SPE has long been a leader together with several other cooperative industry organizations over time in establishing petroleum resources and reserves definitions. This began in 1962 with the appointment of the first SPE Oil and Gas Reserves Committee (OGRC) and continues through the most recent SPE programs and processes created to inform and educate industry and the public about the applicability and significance of the Petroleum Resources Management System (PRMS) approved in March 2007. The three other sponsors of the PRMS are the World Petroleum Council (WPC), the American Association of Petroleum Geologists (AAPG) and the Society of Petroleum Evaluation Engineers (SPEE) who, along with SPE, effectively represent virtually every segment of the greater petroleum industry worldwide. Developing the PRMS required more than three years and the direct, hands-on participation of more than two dozen industry volunteers. The document was further subjected to a 100-day industry wide review period where comments were solicited and incorporated, as appropriate, into the final approved version. This was, in every measure, a global effort as the mandate for the OGRC and its observers was strengthened by having representation from 10 countries including Australia, Canada, Hungary, Italy, Norway, Saudi Arabia, South Africa, United Kingdom, United States and Venezuela. Employers of the OGRC members and those of its six observers included privately-owned, state-owned, independent and integrated producers plus large and small consulting firms, one government agency and an international accounting board.

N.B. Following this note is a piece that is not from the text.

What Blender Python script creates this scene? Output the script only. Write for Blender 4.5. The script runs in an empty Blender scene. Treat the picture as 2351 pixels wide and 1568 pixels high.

All of the individuals who participated in the creation of the PRMS fully recognize the dynamic nature of this exercise and the continuing need for periodic updating of the constituent PRMS documents in recognition of advancing technology and ongoing global discussions. The value of having a unified (and broadly understood) set of definitional standards for petroleum resources definitions will become more appreciated over time as many world leaders continue to express concern about the ability of the industry to meet its share of the energy demand of an expanding population and economy.

Many would agree that the first concrete step in achieving international recognition of a single standard for petroleum reserves and resources definitions began with the efforts of the WPC and SPE in their joint 1997 publication of updated reserves definitions and the recognition of both deterministic and probabilistic assessment methodologies. Three years later, the AAPG joined SPE and WPC in developing and issuing petroleum resources definitions in 2000. These two significant steps plus the inclusion of the SPEE led to the March 2007 release of the PRMS.

The more challenging part of this process clearly lies ahead as the sponsoring organizations work together to "sell" these definitions and principles to the upstream petroleum industry management, the financial community including investors and creditors, the accounting world, governments, certain mining interests and governmental regulators. Upstream investment decisions, including those arising from cooperative agreements between companies, are facilitated and optimized through reliance upon information generated through a uniform and modern set of resource definitions and classification standards. Investors, in particular, need to have a clear understanding of the meaning of terms in a reserves report, for example, before they can make judicious decisions about value and comparability.

Is this achievable? Who are the key players and what incentives are there to bring universal acceptance and compliance? The good news is that this process has been ongoing for at least 10 years and has now being accelerated through the combined and concerted efforts of many individuals and organizations, all of whom have or are beginning to develop a clear vision of the benefits to be derived from a universal petroleum resources classification code to meet the needs of the greater petroleum industry and its investors.

Has the SPE OGRC reached a sufficiently high level of consensus in crafting the PRMS for it to warrant recognition and acceptance by the companies, agencies, organizations and individuals who will ultimately make these decisions? This paper attempts to address this very important question.